Le prestazioni di servizi effettuate nei confronti di
soggetti passivi residenti nella UE (B2B) fino al 2009 erano “non imponibili”,
dal 2010 sono “non soggette ad IVA” ai sensi dell’art. 7-ter del decreto IVA
(D.P.R. 633/1972). Permane l’obbligo di fatturazione (con tutti gli elementi
previsti) ma senza indicazione dell’IVA, sostituita dalla dicitura “non
soggetta ad imposta ai sensi dell’art. 7-ter, D.P.R. 633/1972”. La differenza
tra non imponibile e non soggetta è sottile e non interessa tutti (ma gli
esportatori abituali avranno un po’ meno plafond per acquistare nel proprio
Stato con dichiarazione d’intento).
Ai fini di una corretta gestione delle nuove norme risulta
fondamentale il possesso del numero identificativo Iva (o VAT, ecc..)

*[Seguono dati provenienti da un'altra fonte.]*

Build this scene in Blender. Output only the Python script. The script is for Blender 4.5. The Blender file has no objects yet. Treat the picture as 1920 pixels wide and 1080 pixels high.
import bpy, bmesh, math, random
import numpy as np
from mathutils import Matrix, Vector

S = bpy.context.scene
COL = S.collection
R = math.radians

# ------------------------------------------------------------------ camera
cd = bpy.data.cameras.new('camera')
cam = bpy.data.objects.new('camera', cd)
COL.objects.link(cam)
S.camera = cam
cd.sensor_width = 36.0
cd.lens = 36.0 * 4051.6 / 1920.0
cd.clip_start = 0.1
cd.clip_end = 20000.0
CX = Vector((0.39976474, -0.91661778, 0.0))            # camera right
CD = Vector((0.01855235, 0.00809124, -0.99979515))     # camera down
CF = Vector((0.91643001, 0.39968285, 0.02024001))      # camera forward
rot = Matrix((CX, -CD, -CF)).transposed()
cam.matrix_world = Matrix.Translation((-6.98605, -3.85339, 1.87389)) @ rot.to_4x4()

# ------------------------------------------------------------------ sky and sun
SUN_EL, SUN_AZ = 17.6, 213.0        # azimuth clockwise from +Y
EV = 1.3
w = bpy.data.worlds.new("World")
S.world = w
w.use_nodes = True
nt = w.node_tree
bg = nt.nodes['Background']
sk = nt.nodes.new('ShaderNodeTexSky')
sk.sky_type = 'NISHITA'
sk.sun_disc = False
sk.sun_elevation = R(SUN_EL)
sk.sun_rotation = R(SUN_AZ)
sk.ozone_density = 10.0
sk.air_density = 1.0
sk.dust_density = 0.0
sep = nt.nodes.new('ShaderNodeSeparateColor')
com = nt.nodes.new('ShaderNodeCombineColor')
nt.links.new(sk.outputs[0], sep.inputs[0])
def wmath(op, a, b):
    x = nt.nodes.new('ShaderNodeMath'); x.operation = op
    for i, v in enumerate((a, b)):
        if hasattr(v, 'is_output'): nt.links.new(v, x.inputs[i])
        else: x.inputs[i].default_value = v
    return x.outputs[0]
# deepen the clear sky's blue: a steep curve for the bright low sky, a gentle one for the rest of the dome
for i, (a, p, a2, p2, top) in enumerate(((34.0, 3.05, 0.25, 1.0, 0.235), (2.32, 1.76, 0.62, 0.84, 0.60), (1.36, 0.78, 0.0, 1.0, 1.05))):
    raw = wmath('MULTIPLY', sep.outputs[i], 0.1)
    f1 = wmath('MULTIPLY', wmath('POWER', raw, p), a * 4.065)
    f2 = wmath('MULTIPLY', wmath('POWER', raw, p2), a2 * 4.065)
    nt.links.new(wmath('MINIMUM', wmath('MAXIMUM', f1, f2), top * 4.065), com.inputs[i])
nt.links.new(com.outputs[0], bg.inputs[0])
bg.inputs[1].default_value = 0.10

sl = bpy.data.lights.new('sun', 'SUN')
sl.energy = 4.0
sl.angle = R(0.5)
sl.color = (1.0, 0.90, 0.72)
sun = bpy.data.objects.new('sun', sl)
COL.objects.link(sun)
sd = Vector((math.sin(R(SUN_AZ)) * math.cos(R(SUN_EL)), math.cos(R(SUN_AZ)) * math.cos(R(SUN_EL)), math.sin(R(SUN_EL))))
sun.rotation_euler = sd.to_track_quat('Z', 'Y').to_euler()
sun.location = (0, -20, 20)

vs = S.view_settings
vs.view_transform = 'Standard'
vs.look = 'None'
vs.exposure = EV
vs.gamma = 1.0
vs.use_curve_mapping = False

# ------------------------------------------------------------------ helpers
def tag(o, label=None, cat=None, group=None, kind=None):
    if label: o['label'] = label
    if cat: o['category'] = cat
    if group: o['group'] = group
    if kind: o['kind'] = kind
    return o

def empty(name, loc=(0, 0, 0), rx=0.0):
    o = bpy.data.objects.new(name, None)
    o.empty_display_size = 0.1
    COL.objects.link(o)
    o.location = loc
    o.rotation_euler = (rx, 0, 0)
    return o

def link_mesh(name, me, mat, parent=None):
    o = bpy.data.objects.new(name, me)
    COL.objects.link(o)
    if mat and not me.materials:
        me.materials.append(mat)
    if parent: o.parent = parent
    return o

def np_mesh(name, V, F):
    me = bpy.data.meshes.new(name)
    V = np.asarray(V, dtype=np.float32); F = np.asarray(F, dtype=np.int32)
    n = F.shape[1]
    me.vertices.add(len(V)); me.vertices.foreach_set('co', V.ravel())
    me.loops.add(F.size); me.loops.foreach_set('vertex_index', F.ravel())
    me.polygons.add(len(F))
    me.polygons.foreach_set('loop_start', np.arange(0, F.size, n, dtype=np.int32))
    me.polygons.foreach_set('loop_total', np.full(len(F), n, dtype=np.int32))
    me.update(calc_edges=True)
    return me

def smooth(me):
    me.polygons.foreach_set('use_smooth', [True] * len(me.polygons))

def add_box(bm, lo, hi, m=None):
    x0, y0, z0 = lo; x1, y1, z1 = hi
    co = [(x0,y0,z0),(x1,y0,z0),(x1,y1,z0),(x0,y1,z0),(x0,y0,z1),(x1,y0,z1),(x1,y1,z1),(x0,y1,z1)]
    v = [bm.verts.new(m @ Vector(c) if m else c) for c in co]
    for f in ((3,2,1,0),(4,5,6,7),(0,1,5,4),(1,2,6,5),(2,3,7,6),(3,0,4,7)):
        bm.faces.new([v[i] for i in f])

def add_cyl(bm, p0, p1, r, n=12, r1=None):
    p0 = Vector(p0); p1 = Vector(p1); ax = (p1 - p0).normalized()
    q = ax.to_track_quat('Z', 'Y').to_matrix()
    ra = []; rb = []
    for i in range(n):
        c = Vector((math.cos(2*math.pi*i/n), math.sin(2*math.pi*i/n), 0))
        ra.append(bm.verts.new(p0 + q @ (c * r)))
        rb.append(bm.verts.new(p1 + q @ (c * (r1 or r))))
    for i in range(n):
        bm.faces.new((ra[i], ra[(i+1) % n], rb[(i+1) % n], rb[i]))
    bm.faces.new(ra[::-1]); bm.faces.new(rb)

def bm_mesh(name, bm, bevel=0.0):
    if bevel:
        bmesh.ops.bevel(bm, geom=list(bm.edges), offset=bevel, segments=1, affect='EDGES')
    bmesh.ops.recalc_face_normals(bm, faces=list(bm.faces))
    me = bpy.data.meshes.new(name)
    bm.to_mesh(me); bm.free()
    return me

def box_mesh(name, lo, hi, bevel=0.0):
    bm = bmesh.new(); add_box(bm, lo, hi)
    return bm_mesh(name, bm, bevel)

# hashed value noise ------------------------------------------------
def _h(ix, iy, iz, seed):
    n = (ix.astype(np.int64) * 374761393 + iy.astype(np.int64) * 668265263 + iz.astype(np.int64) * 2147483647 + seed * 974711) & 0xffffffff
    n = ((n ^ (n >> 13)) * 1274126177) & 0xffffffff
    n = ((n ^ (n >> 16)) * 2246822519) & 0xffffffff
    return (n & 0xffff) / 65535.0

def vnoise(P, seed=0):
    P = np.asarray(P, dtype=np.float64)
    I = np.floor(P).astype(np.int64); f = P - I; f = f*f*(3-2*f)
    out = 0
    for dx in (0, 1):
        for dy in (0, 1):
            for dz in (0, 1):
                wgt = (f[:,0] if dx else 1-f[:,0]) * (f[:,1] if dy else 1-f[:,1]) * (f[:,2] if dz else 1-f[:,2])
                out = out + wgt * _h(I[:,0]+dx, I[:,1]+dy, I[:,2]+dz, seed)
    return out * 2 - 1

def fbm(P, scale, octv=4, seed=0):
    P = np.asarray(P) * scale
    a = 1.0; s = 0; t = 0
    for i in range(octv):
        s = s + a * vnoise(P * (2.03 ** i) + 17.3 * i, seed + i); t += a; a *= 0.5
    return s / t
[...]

attribuito dallo Stato membro del committente (numero che deve essere indicato
in fattura) in quanto qualifica il committente come soggetto passivo; se al
contrario il committente non residente fosse un privato, l’operazione
diverrebbe soggetta ad Iva in Italia (operazioni B2C per le quali la regola
generale prevede l’assoggettamento ad Iva nel Paese del prestatore).
Dal momento che per le prestazioni soggette alla regola
generale, il luogo della tassazione dipende dal fatto che il cliente sia o non
sia un “soggetto passivo”, la maggiore difficoltà per gli operatori nazionali
sarà quella di stabilire lo status del committente nel Paese ove lo stesso è
stabilito, per giustificare il non assoggettamento ad Iva di un determinato
servizio reso.
Secondo il regolamento approvato a Bruxelles il 17/12/2009,
se il cliente è stabilito all’interno della Comunità europea come soggetto
passivo, sarebbe sufficiente acquisire il numero di identificazione Iva,
verificandone la correttezza tramite il sistema Vies (http://www1.agenziaentrate.it/servizi/vies/vies.htm
) o in base a una certificazione fornita da un’autorità fiscale estera (più semplice
la prima).
Invece, se il cliente è stabilito fuori della UE in qualità
di soggetto passivo, la prova potrebbe essere più difficile. Sicuramente si può
ritenere in buona fede il prestatore che abbia ottenuto un certificato emesso
dalle autorità fiscali del Paese estero. In alternativa si può avere una
richiesta o una conferma d’ordine del cliente che contenga l’indirizzo
dell’attività di quest’ultimo e un suo numero di registrazione, oppure aver
avuto prova, dal sito internet del cliente, dell’esercizio di un’attività
economica (è il caso di fare delle stampe). In altre parole, provare di aver
agito in buona fede e con un ragionevole livello di accuratezza.
Quando invece siamo noi che acquistiamo all’estero, o
intra-UE, beni o servizi inerenti la nostra attività economica, dobbiamo
identificarci al nostro prestatore con il numero a noi attribuito ai fini Iva,
preceduto dal codice IT (es. IT-01510306085), riceveremo fattura senza IVA, che
dovrà essere integrata in sede di registrazione contabile con il sistema del
reverse-charge (in pratica l’operazione è rilevante IVA in Italia e viene
registrata sia a debito che a credito, per cui viene assolta “virtualmente”) e
dichiarata nel modello Intrastat.
Alla norma generale per le prestazioni di servizi sopra delineata,
si affiancano numerose deroghe.
Ecco le principali:
per i beni immobili (prestazioni di perizie, agenzia,
locazioni) si applica l’Iva italiana solo se l’immobile è situato in Italia;
regole speciali sono previste per il trasporto di persone;
per i servizi di ristorazione e catering rese a bordo di navi, aerei e treni;
per servizi culturali, scientifici, artistici, sportivi e simili.
Per casi particolari che dovessero verificarsi è meglio
chiedere prima che dopo aver eseguito l’operazione.